Excavation begins for $140 million life sciences building
By Krishna Ramanujan

Digging the foundation for the new $140 million Life Sciences Technology Building (LSTB) at Cornell University has begun. In mid-August, 15 dump trucks began hauling dirt, and completion of excavation of the Alumni Field site on Tower Road east of Garden Avenue is expected by the end of October.
The building, designed by noted architect Richard Meier '56, is scheduled to open in late 2007, when it will become the centerpiece of Cornell's New Life Sciences Initiative, a $600 million cross-campus research program.

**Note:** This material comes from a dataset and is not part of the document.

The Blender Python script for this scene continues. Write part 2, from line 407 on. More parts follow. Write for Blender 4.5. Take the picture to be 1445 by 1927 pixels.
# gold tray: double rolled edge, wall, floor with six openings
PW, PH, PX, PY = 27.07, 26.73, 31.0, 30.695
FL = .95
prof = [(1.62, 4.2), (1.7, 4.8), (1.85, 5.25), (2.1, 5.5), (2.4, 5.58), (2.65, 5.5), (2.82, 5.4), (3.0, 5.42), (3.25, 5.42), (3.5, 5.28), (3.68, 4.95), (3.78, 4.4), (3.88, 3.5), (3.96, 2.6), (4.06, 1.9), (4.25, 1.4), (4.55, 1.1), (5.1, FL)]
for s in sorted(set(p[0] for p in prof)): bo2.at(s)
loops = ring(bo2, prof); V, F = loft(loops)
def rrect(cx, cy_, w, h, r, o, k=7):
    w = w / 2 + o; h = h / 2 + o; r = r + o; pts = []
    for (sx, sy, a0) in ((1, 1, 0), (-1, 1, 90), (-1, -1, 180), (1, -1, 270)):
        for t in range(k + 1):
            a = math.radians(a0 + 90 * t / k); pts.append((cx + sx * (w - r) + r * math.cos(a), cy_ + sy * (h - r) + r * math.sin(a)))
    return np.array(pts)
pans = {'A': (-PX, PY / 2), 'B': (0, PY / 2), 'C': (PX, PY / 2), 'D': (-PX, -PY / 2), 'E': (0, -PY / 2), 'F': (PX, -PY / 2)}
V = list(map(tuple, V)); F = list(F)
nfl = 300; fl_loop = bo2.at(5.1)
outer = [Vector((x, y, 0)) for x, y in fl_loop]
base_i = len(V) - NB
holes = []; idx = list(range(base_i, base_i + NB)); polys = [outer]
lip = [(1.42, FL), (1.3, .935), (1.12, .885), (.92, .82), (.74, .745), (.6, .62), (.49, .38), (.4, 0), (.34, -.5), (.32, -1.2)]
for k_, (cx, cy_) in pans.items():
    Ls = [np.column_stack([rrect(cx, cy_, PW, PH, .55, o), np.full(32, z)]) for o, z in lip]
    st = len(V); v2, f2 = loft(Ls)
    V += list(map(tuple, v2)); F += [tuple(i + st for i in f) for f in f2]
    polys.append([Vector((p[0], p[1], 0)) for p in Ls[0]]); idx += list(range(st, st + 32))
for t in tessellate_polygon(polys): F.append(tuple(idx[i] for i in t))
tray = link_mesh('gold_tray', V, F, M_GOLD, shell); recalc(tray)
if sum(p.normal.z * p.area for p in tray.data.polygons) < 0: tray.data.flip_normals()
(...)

Construction manager Brian Brown issued a warning to the campus community about the danger of walking along the south side of Tower Road across the driveway leading into the construction site. "We continue to battle with the safety aspects of people walking in front of the construction entrance," said Brown. People are advised to obey the signs that are posted and cross the street and use the sidewalk on the other side.
As workers remove dirt, they are installing a 20-foot-deep shoring system. Recently, the last of 106 vertical beams were put in place. Wood boards are placed between the vertical beams to create retaining walls to hold back the earth.
Trucks are delivering stripped topsoil to the Cornell grounds department for reuse around campus, and 40 percent of the subgrade dirt is being used to create new soccer fields on Game Farm Road. The remainder will refill an abandoned stone quarry off Ellis Hollow road.
The crew also recently moved utility lines, including irrigation pipes and buried electrical conduits encased in concrete. Storm and sanitary pipelines are being rerouted to the north of the new building.
Brown said that in late October crews will begin putting in the building's concrete basement foundation. He hopes to have that completed by spring and the frame of each floor built by the fall of 2006. Then the application of the building's exterior skin will begin.
"So by Christmas 2006, we should have something that looks like a building," Brown said.